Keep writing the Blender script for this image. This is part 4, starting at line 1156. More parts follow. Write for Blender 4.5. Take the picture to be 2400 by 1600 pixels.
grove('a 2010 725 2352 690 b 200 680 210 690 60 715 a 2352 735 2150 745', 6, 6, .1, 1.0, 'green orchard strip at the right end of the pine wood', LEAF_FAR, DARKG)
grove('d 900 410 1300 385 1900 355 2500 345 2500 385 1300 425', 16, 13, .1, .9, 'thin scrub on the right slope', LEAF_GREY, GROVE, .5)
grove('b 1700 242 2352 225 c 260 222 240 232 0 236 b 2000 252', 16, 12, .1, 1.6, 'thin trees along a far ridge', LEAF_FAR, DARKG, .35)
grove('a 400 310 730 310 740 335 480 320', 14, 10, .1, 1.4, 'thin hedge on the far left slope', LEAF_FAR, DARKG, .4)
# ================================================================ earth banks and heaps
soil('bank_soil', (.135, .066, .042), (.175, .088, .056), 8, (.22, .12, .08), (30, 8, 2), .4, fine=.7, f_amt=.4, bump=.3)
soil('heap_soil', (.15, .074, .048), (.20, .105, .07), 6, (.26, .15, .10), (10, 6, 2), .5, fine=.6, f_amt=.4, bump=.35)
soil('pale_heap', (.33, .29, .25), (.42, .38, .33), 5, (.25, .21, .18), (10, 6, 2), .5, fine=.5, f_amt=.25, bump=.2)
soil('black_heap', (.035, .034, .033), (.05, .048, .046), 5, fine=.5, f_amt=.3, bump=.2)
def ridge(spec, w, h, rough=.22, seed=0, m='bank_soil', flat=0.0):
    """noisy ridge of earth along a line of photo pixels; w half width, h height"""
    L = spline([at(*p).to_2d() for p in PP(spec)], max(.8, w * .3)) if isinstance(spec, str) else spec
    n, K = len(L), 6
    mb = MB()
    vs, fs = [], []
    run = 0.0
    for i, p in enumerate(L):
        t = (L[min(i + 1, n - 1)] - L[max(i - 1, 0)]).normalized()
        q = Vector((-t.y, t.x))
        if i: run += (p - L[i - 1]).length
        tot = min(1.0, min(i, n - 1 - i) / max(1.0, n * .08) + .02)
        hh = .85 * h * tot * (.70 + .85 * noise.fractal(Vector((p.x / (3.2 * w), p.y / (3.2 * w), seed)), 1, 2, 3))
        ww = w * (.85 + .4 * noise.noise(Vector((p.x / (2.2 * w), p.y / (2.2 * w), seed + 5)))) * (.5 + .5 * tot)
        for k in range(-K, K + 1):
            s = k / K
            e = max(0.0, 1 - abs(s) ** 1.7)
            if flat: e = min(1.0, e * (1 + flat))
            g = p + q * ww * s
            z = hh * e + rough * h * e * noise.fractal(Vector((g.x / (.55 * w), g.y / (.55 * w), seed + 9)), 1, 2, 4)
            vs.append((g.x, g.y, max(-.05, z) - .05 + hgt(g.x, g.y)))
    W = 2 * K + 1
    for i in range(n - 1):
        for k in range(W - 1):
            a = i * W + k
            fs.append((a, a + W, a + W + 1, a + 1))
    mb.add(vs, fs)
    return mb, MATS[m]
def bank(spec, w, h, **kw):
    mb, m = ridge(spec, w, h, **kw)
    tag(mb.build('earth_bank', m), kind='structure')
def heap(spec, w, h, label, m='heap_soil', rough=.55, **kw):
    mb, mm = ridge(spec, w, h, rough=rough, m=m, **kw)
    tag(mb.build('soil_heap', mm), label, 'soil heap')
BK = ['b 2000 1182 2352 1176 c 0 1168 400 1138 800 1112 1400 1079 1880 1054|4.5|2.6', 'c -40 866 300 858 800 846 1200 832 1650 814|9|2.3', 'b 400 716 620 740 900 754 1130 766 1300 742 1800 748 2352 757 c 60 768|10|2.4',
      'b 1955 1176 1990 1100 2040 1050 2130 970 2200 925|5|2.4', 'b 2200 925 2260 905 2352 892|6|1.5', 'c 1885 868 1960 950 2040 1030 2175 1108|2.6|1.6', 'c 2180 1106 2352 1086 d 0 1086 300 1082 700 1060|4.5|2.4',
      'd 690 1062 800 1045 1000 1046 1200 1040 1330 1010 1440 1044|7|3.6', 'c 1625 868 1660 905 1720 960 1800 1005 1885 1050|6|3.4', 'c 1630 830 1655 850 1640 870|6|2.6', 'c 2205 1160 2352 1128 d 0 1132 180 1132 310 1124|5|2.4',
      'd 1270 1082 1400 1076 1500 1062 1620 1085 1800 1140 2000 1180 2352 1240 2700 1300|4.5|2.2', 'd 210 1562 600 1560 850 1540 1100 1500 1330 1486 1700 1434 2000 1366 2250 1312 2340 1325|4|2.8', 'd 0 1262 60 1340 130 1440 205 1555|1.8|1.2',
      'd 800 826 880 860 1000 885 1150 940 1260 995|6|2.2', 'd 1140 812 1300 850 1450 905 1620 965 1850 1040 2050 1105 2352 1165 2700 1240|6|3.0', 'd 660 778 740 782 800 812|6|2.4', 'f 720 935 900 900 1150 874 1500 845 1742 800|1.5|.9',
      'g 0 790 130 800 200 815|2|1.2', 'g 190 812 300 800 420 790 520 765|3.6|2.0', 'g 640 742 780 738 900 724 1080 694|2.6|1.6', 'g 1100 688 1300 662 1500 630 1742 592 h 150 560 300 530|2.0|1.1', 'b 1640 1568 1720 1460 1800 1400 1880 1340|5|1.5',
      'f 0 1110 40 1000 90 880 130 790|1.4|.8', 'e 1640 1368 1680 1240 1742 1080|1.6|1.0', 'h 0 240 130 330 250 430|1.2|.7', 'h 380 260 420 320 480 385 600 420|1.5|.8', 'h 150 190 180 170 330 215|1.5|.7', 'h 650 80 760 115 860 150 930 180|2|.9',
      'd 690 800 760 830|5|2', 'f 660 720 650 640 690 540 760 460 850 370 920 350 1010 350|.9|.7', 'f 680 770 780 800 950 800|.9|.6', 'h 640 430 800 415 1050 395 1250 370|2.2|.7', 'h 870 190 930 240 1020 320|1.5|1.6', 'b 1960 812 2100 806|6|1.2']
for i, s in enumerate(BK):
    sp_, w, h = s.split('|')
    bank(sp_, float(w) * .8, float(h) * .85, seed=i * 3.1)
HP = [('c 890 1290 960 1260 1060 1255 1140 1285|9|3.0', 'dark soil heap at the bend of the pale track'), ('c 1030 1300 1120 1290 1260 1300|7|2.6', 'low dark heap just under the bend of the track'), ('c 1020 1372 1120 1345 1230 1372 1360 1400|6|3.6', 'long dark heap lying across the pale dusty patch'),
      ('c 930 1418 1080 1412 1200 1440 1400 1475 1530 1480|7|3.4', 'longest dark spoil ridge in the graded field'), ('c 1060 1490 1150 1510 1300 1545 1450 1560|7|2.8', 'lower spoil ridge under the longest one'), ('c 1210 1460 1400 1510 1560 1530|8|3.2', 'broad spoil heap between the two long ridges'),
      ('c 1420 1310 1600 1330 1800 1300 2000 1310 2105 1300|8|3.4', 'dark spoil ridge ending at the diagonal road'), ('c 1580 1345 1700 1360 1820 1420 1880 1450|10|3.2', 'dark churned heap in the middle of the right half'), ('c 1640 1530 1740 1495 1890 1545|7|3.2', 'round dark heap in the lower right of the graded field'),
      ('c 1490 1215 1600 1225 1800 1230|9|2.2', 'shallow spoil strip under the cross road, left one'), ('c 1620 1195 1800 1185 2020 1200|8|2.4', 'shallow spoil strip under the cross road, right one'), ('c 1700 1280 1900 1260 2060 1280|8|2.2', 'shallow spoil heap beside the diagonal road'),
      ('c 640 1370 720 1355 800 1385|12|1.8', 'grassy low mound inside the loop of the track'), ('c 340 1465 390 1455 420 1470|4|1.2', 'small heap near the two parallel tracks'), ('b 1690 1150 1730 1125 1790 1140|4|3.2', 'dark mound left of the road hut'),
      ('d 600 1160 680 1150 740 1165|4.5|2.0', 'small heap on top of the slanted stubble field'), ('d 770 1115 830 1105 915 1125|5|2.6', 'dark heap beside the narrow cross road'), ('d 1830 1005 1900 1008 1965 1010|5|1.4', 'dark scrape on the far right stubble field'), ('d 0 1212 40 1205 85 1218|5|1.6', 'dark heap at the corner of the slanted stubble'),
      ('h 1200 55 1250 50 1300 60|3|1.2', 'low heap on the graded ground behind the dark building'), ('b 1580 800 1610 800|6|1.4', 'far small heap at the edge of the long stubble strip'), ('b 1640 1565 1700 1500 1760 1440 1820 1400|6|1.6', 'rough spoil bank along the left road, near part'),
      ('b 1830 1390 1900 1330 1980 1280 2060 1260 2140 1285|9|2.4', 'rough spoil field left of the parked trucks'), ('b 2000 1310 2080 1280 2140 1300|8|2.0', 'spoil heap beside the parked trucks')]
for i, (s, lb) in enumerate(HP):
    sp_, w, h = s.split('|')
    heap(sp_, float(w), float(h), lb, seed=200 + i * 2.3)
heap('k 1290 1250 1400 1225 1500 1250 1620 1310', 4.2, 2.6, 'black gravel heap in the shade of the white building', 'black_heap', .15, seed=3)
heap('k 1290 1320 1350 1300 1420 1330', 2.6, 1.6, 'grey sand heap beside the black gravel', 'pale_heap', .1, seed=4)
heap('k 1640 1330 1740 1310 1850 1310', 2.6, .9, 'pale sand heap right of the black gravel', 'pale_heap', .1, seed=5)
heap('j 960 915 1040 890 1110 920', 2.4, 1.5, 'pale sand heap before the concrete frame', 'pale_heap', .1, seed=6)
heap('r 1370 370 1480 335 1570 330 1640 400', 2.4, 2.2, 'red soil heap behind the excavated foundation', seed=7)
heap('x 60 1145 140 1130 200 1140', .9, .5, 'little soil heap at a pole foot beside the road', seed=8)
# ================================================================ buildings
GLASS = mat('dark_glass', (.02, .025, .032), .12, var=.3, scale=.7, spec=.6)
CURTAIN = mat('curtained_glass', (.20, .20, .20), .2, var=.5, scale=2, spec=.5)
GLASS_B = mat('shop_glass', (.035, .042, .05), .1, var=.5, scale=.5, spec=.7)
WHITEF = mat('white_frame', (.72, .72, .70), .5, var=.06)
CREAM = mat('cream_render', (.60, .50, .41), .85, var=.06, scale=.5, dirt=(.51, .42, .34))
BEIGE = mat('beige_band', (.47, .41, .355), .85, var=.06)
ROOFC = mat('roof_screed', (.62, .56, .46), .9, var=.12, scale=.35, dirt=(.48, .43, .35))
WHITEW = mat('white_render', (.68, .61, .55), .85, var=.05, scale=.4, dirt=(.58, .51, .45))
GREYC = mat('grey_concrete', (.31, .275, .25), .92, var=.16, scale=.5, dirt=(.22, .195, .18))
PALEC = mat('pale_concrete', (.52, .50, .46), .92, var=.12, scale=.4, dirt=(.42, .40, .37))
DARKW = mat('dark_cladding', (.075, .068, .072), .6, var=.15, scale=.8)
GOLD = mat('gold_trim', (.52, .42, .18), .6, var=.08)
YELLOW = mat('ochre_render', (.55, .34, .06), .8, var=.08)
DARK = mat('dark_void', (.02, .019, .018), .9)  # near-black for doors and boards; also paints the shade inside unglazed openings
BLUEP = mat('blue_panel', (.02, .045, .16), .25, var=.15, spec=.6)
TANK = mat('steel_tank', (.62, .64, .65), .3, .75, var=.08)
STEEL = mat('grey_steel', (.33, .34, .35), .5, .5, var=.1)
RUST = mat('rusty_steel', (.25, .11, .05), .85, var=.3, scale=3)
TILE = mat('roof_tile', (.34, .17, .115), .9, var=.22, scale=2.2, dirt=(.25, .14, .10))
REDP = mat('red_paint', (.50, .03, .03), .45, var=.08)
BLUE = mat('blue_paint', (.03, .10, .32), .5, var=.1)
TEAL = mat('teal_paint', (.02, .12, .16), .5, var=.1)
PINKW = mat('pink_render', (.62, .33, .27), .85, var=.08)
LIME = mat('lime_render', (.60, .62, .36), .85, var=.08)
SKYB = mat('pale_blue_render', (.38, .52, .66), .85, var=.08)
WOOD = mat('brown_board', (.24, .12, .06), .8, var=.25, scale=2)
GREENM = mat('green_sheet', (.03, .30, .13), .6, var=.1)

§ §

Exercise objective. In the data above, how many lines contain the string "pixels"? Answer with the number only.

Written answer. 2